PAR PIERRE ROTTET, Lima
Dina Boluarte sent le vent du boulet. Après les plaintes pour «crimes contre l’humanité » portées devant la Cour pénale internationale» et devant l’imminence de nouveaux drames, la présidente du Pérou a déclaré mercredi vouloir présenter devant le congrès un projet de loi pour avancer les élections à décembre 2023. Si plus de 9 Péruviens sur 10 le réclament, il n’est pas certain que cela suffira à calmer la rébellion populaire.
Mardi, le journaliste de la TV nationale, Carlos Cornejo, a été licencié sur le champ par la direction de la chaîne canal 7 pour s’être interdit de s’auto-censurer, comme le font nombre de ses collègues de la presse péruvienne. Son « crime » ? Avoir dénoncé l’assassinat par la police de Victor Santisteban, décédé le 28 janvier.
Pour l’heure, ce limogeage ne cause guère l’effroi de ses confrères. Hormis quelques journalistes courageusement critiques. L’Association nationale des journalistes péruviens a publié un timide communiqué, relevant un « renvoi sans raison ».
Victor Santisteban, un homme de 55 ans, première victime des affrontements à Lima, a été tué le 28 janvier par un tir de gaz lacrymogène. Les vidéos qui tournent en boucle sont accablantes et mettent à mal une fois de plus la crédibilité de la police, du ministre de l’intérieur et du pouvoir plus généralement.
Contrairement à ce qu’annoncent des chaînes de TV francophones, notamment, qui avancent imprudemment le chiffre de 45 victimes, le soulèvement populaire commencé en décembre dernier a fait 58 victimes, selon un décompte avancé mercredi par « La Republica ».
Accablant pour la police: les autopsies pratiquées sur les corps de trois personnes décédées lors d’affrontements avec la police nationale dans la ville amazonienne de Junin, le 16 décembre, révèlent que des balles ont été tirées par la police dans le dos. A ce jour, dénoncent les familles des victimes, les autorités refusent d’entreprendre une enquête.
Pour l’heure, à l’entame de ce mois de février, comme ce fut le cas durant tout le mois de janvier, ainsi qu’au mois de décembre, hormis une trêve entre les fêtes, des milliers de personnes ont pris possession de la rue. Principalement là où se déroulent quotidiennement les affrontements les plus violents, dans les régions d’Arequipa, Cusco, Puno et Lima. Avec des blocages de routes un peu partout.
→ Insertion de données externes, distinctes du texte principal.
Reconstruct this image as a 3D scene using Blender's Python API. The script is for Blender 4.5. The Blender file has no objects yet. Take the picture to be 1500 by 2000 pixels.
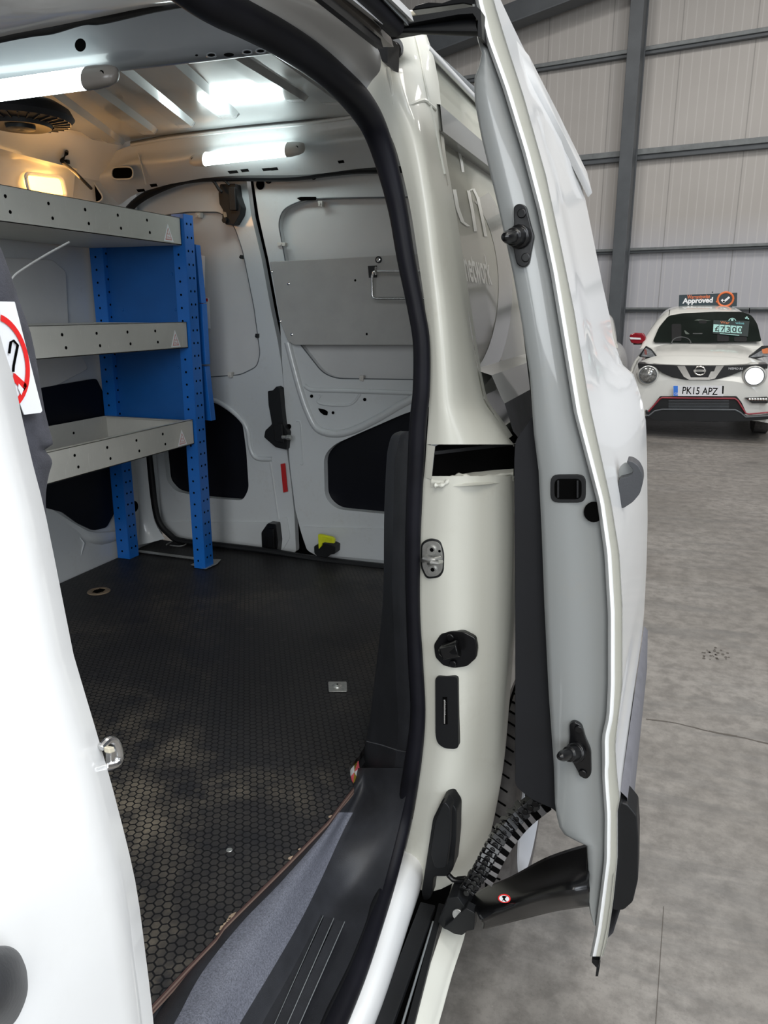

Les manifestations ne faiblissent pas, contrairement à ce qu’espérait la présidente Dina Boluarte. Cette fois ce sont des citoyens de différents secteurs du nord et de l’est de Lima qui ont initié une longue marche dans les principales avenues historiques de la capitale, rejoignant ainsi les autres manifestants. Des rambos de service, le gros de la police, ont empêché les marcheurs d’arriver devant le Congrès. La question étant de savoir combien de temps tiendra ce mur, se demandent nombre d’observateurs.
Quant à l’ex-président Pedro Castillo, il est toujours embastillé, pour un présumé « coup d’Etat » le 7 décembre 2022. Qui a permis à Dina Boluarte, alors première vice-présidente, de prendre sa place. Calife à la place du calife… La semaine dernière, Castillo a fait parvenir une lettre à l’OEA, l’Organisation des Etats américains, pour dénoncer sa détention. Estimant qu’il est un « prisonnier politique ».